Along with Pedro da Silva Martins’ special knack for writing catchy tunes with poignant lyrics, and the band’s marvellous arrangements (owing to Portuguese folk traditions, post-punk and Arabic twists), Maria Antónia Mendes sings about a country dealing with hate speech, tax evasion, political corruption, its supposed authenticity, populist strategies, police violence, deregulated neoliberalism and the mythologised and troubling way Portugal looks at its own history as a coloniser.
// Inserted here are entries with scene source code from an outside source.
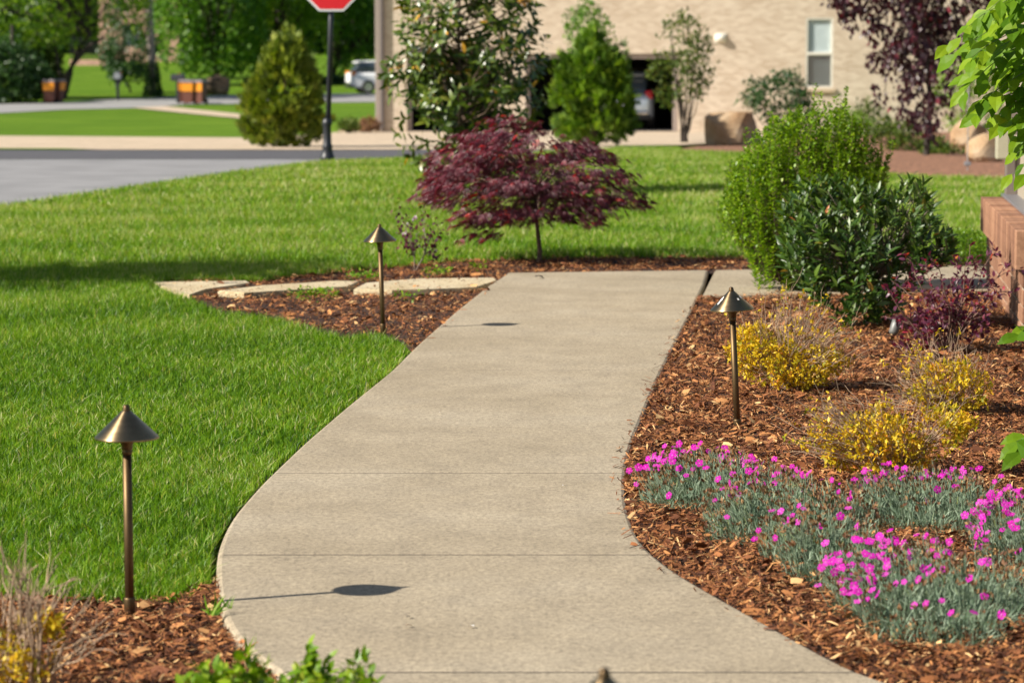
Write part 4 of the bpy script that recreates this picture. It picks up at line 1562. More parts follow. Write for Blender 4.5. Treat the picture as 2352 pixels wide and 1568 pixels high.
# ------------------------------------------------------------------ leafy branches, upper right
b = np.array((2.72, 12.4, -.03))
br = thing('beautyberry_shrub', 'bright green broad leaved shrub arching in from the right edge', 'shrub', b)
tips = [(2180, 105), (2200, 130), (2225, 62), (2240, 90), (2275, 22), (2300, 50), (2335, 0), (2215, 205), (2235, 180), (2245, 255), (2262, 225), (2300, 285), (2328, 400), (2340, 350), (2332, 290), (2345, 150), (2300, 110), (2322, 215), (2280, 150), (2350, 70), (2290, 60), (2345, 240), (2335, 320), (2360, 400), (2365, 320), (2265, 130), (2310, 170), (2255, 50), (2230, 130), (2270, 190), (2300, 265), (2320, 150), (2250, 100), (2290, 20), (2340, 110)]
low = [(2335, 745, 11.2), (2350, 770, 11.2), (2345, 1035, 9.9), (2330, 1015, 9.9)]
pos, fwd, up, paths = [], [], [], []
for i, tp in enumerate(tips + low):
    if len(tp) == 2:
        tip = dep(tp[0], tp[1], 12.2 + rng.uniform(-.35, .35))
        st = np.array((2.55 + rng.uniform(-.1, .2), 12.35, tip[2] + rng.uniform(.0, .35) - .1))
        bend = (0, 0, .09)
    else:
        tip = dep(*tp)
        st = b + np.array((0, 0, .02))
        bend = (0, 0, .03)
    c = curve(st, tip, bend, 14, .004)
    paths.append((c, .0045, .0012))
    Ltot = np.linalg.norm(tip - st)
    nn = max(5, int(Ltot / .052))
    for k in range(nn):
        f = 1 - k * .052 / Ltot
        if f < .15 or k > 5:
            break
        q = np.array([np.interp(f, np.linspace(0, 1, 14), c[:, a]) for a in range(3)])
        d = c[-1] - c[-4] if f > .75 else c[8] - c[5]
        d = d / np.linalg.norm(d)
        e1 = np.cross(d, [0, 0, 1.])
        e1 /= np.linalg.norm(e1)
        for s in (-1, 1):
            pos.append(q + rng.normal(0, .004, 3))
            fwd.append(e1 * s * rng.uniform(.5, .9) + d * rng.uniform(.5, .9) + np.array((0, rng.normal(0, .25), rng.uniform(-.75, .05))))
            up.append(np.array((-.3, -.75, .7)) + rng.normal(0, .35, 3))
paths.append((curve(b, (2.6, 12.4, 1.2), (.05, 0, 0), 8), .02, .012))
paths.append((curve((2.6, 12.4, 1.1), (2.45, 12.3, 2.4), (.05, 0, 0), 8), .012, .006))
V, T = tubes(paths, 6)
np_mesh('stems', V, T, M['green_stem'], br)
pos, fwd, up = map(np.array, (pos, fwd, up))
n = len(pos)
sz = rng.uniform(.08, .125, n)
cand = np.nonzero(pos[:, 0] < .1714 * pos[:, 1] + .08)[0]
keep = rng.permutation(cand)[:298]
lv = np.array([(0, 0, 0), (0, .25, .0), (0, .5, .01), (0, .75, -.03), (0, 1, -.12), (-.16, .18, .03), (-.27, .42, .05), (-.19, .70, .02), (.16, .18, .03), (.27, .42, .05), (.19, .70, .02)])
lf = np.array([(0, 1, 5), (1, 2, 6), (1, 6, 5), (2, 3, 7), (2, 7, 6), (3, 4, 7), (0, 8, 1), (1, 9, 2), (1, 8, 9), (2, 10, 3), (2, 9, 10), (3, 10, 4)])
leaf_parts('leaf', 'broad_leaf', lv, lf, pos[keep], fwd[keep], up[keep], sz[keep], M['bright_one'], br)

# ------------------------------------------------------------------ magnolia
b = np.array((-.52, 29.2, -.03))
mg = thing('magnolia_tree', 'glossy leaved young magnolia standing behind the burgundy maple', 'magnolia tree', b)
topo = [(880, 130), (915, 100), (925, -60), (980, -160), (1070, -220), (1170, -160), (1215, -20), (1245, 60), (1275, 95)]
boto = [(880, 150), (905, 260), (925, 380), (960, 405), (1000, 420), (1080, 440), (1150, 440), (1210, 380), (1235, 250), (1250, 120), (1275, 105)]
P, O = crown(640, topo, boto, 29.2, .72, .45, -.02, 2.2, 4)
paths = [([b, b + (0.02, 0, .8), b + (0, .03, 1.6), b + (.03, 0, 2.6)], .03, .01)]
pos, fwd, up = [], [], []
for i, (p, o) in enumerate(zip(P, O)):
    if i % 4 == 0:
        s = b + np.array((0, 0, np.clip(p[2] - b[2] - .3, .25, 2.3)))
        paths.append((curve(s, p, (0, 0, -.05), 6, .02), .008, .003))
    ax = o * .8 + np.array((0, 0, .45)) + rng.normal(0, .3, 3)
    ax /= np.linalg.norm(ax)
    e1 = np.cross(ax, [1, .2, .1])
    e1 /= np.linalg.norm(e1)
    e2 = np.cross(ax, e1)
    for k in range(6):
        a = k * 2.4 + i
        r = math.cos(a) * e1 + math.sin(a) * e2
        pos.append(p + ax * (k * .018 - .05))
        fwd.append(r + ax * (.1 + .12 * k))
        up.append(ax + rng.normal(0, .2, 3))
pos, fwd, up = map(np.array, (pos, fwd, up))
n = len(pos)
V, T = tubes(paths, 6)
np_mesh('trunk', V, T, M['bark'], mg)
split_leaves(mg, 'leaf', 'foliage', *leaf_t(.21, .05, .10), pos, fwd, up, rng.uniform(.08, .13, n), np.clip(rng.beta(2, 2.2, n) + (rng.uniform(0, 1, n) > .94) * .4, 0, 1), M['magnolia_one'], M['magnolia'])


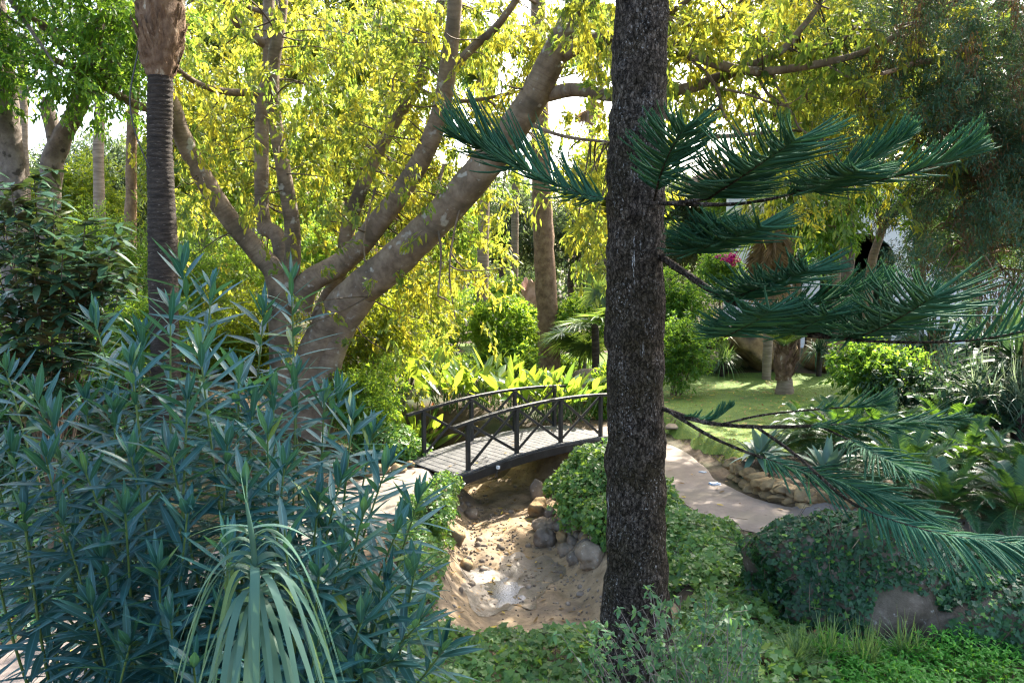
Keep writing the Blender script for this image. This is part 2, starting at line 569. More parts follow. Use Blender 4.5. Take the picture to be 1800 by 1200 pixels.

“I was done with music,” confesses Mendes, “And I was enjoying my newfound life, with free weekends, when Sérgio first called me up and caused me a problem with this invitation to join them. I only left my sofa to sing these words. I’m old enough not to be singing unrequited love songs. I feel it’s urgent for us to raise our voices, to fight this much-needed struggle, and to hold an ironised mirror in front of some ridiculous, albeit embellished, ideas that are circulating around us.”
It all started, as Pedro da Silva Martins recalls, with a phone call from Guerreiro and Nascimento asking him to write the songs for their new band. He instantly accepted, as long as he was allowed to join the band too. And so Cara de Espelho were born, Martins penning the songs that Guerreiro would then arrange with his array of peculiar and home-built instruments. Although the arrangements would be adapted by Luís José Martins on guitar and Nuno Prata on bass, his imprint is a major part of Cara de Espelho’s identity.
When Songlines visits the band during rehearsals for the first few concerts, Guerreiro takes us on a tour around the table where his instruments rest. There is a regular hurdy-gurdy alongside another that plays a single-note drone, operated by a sewing machine pedal going through a bicycle wheel; lying next to a series of flutes, there is a unique ‘carretofone’, a string instrument built out of a pan and the reel of a fishing rod, that we can hear in the song ‘Testa de Ferro’; finally, there’s the ‘túbaros de Orfeu’, elongated plastic tubes he blows into to provide bass notes to some of the tracks. Guerreiro, who has shared the stage with José Afonso, Fausto and José Mário Branco, the greatest Portuguese protest singers prior to the Carnation Revolution in 1974, simply says this about his unusual instruments: “We may be bleeding inside, but we still have to find some humour.”
Cara de Espelho fine-tuned the show they have been putting on since February, in Cineteatro D. João V, in Amadora, on the outskirts of Lisbon, just around the corner from where Pedro and Luis grew up and their parents owned a restaurant. Pedro recalls when he and his friends liked to disrupt the shows that took place in that same venue during their adolescence. Now he is on stage, teasing the audience with words that aim to put an end to political apathy.
Deolinda also took their first steps in the neighbourhood. The fictional character that, to some extent, was the narrator of the band’s songs, took inspiration from a suburban perspective on Portugal’s idiosyncrasies. With Deolinda, Pedro da Silva Martins was already venturing into critical and satirical songs. And none made more of an impact than ‘Parva Que Sou’ (How Stupid of Me), a stinging take on today’s working world that had for a chorus the lyrics ‘how stupid a world, where you need to study in order to be a slave.’
“I don’t know if I can call it the power of a song, but at the time I realised how strong a song can be in a particular context,” says Pedro regarding ‘Parva Que Sou’. “I also learned about all the manipulation that can happen around a song. That is also present in what we are doing now as Cara de Espelho. This is surely an artistic path that I’m drawn to and I do feel the need for this kind of communication. We have to be annoying and inconvenient to some, we have to point fingers and hit where it hurts. This is also an exercise in democracy, and it is crucial that we do it using our tools – music, that is.”
At one of Cara de Espelho’s first shows, in Lisbon, the musical prowess and excellence of the songs on their self-titled debut (which they play alongside a few unreleased tracks) is clear; these are songs rooted in popular rhythms but porous to a modern and electric twist. What’s more, there is an unquestionable instant bond with the audience, who are likewise troubled by the surge of the far-right. On March 10, a week after the show, Portugal’s general election confirms the dramatic rise of its far-right Chega party (who now hold 48 of 230 seats in Parliament).
When they finish the show, get rid of their instruments (except for a drum and a flute) and gather together front of stage to sing ‘Varejeiras’, there is a sense that they are going to the streets in protest. At that moment, Cara de Espelho hold up another mirror, not only unveiling the divisiveness of political speech, but also suggesting that each one of us leaves our own seats and joins them.